Of course, mastodon isn't the first technology product to try to move into Twitter's space. I also used the bizarrely- named App.net during its brief existence between mid-2013 and mid-2014; it was okay. There was also identi.ca in 2008 and the ever-popular Google Buzz, which I think I used when I was a Google employee 🤷‍♂️. The real advantage to Mastodon's design is that since it's open-source software and is federated, it's moderately harder for a single company to tank the platform. Of course, social networks are only useful as long as people you want to interact with use them, so it remains to be seen how well-populated Mastodon will be. If you're reading this, maybe you're someone who would be fun to interact with on Mastodon and you should make an account and follow me? Hm? If you still want more information, this Motherboard article is pretty good.5

The biggest weakness (for me) for Mastodon so far is a dearth of good native clients. I'm currently using Amaroq on my iPhone, which is feature complete but doesn't feel like a very good native iOS app, and beta testing Tusk, which feels like a native iOS app but is missing lots of features. There's nothing worth using yet on iPads or Macs. However! There is light at the end of the tunnel — Sean Huber of The Iconfactory (makers of Twitterrific, the best iOS/macOS Twitter client) appears to be working on a top-secret Mastodon client named Fantastodon. I'm excited.
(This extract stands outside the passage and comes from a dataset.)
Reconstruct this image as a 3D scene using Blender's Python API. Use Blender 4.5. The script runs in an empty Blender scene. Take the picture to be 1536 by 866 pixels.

So, yeah. If you @-me on Twitter, I probably won't respond6, but you should totally join me on Mastodon and follow me as @roguelazer@mastodon.technology. Awoo!

1

Mastodon folks call each Mastodon server an instance and the collective of all of them the fediverse. Technically, since the protocol is open, the fediverse also contains some other servers running totally unrelated packages such as GNU Social and Diaspora.

2

No, I don't really love toot as an un-trademarked substitute for tweet (especially since the bird association and the word tweet both came from third-party Twitter devs). Life goes on.

3

Mastodon.social is kind of the default instance for people who don't want to invest in picking a better one. You should pick a better one.

4

There's also something called the federated timeline which is basically the set-union of the timelines of everybody followed by anybody on your instance. Unless you are in a tiny and extremely focused instance, it's far too noisy to follow.

5

I didn't realize until I was writing this post that the Motherboard article was by Sarah Jeong, whose reporting in general is excellent and whose courtroom reporting for the ridiculous Oracle v Google Java trial was amazing. Another point for that article!